[START DATASET ENTRIES]
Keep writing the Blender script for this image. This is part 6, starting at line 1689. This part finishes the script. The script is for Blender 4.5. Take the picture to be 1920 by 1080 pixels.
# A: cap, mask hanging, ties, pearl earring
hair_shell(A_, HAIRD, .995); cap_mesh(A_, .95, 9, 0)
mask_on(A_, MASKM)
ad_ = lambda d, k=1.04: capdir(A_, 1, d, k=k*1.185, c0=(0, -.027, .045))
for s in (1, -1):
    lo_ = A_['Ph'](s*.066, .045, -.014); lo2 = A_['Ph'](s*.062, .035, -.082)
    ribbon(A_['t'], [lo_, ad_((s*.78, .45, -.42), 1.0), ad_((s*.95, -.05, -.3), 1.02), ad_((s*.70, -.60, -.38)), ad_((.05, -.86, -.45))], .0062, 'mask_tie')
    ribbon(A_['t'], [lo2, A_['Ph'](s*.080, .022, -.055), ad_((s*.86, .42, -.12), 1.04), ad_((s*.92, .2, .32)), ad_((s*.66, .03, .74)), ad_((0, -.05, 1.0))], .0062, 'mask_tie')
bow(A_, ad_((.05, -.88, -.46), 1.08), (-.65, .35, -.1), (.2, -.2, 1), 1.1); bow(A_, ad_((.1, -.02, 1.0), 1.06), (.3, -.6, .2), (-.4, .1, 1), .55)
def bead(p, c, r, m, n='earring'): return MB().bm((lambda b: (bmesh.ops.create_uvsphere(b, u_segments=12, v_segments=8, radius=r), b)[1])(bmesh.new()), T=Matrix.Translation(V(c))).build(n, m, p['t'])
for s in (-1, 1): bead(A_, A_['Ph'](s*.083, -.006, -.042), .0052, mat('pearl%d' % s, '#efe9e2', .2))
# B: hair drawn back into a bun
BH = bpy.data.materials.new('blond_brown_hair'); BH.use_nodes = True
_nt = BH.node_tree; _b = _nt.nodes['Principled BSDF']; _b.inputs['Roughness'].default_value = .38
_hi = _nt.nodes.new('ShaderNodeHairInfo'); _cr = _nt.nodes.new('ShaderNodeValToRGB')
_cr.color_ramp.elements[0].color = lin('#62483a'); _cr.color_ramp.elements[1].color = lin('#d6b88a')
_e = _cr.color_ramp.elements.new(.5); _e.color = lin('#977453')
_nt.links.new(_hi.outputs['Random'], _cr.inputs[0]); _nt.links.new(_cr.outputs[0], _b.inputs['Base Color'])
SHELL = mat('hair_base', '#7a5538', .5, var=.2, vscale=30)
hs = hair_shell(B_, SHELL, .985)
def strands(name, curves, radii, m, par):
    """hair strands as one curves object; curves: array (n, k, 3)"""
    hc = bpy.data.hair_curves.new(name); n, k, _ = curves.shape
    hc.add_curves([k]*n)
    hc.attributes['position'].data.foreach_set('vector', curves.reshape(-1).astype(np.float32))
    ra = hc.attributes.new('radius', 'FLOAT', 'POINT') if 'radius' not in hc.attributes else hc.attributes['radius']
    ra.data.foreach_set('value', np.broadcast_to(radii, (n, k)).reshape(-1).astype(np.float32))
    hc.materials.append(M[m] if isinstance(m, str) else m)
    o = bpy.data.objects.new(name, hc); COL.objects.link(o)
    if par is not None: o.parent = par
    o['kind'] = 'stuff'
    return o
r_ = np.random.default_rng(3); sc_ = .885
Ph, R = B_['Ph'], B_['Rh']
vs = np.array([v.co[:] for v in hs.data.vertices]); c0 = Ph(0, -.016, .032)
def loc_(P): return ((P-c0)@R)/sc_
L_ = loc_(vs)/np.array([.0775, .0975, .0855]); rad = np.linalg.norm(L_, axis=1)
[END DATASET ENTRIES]
[START DATASET ENTRIES]
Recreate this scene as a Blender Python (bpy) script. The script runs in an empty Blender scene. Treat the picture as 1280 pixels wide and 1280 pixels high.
[END DATASET ENTRIES]
Within the entries above, work out how many lines contain the word "picture". The number alone is the answer.

ANSWER TO THE PROBLEM: 2